Parker: “Too Many Blacks Still Don’t Want To Be Free”

Religious Right activist and unsuccessful Republican congressional candidate Star Parker has a new column today lamenting that African Americans have yet to embrace her ultraconservative ideology. The outspoken anti-choice and anti-gay activist bemoans that African Americans are still predominantly Democrats since they don’t watch Fox News and because “too many blacks still don’t want to be free” despite advances in civil rights. Parker, who received just 23% of the vote in her failed bid for Congress, writes:

The message that massive government spending and borrowing does not grow the economy has not reached blacks. Rather, like our president, they seem to believe that the problem is we just haven’t yet dug the fiscal hole deep enough.

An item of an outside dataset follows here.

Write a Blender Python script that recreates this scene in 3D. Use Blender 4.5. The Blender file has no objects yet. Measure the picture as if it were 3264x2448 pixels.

Is this a racial thing? Whites will jump off the ship run by a black captain in a minute while blacks will ride it out until it hits the iceberg?

No, I don’t think so. I think it’s both a liberal information thing and a moral thing.

The liberal information thing is that blacks overwhelmingly get their information from liberal sources.

Blacks watch CNN and MSNBC, not Fox. They listen to urban black radio.

But I think more corrosive is the moral thing.

Almost a half century since the passage of the Civil Rights Act, too many blacks still don’t want to be free and accept the responsibilities that go with it. Too many blacks still believe that the condition of their lives is caused by what someone else does or has.

It is sad that this is true despite the fact that blacks go to church more often, pray more often, and say religion plays a central part in their life more than any other ethnic group in the nation.

Why does a people so inclined to turn to God so readily violate the Tenth Commandment’s prohibition on covetousness and measure themselves in terms of what others have? And then use this sin to justify violating the Eighth Commandment and give government license to steal what others have in order to redistribute?

Perhaps most fundamentally, how can a church-going people buy into the materialism of socialism?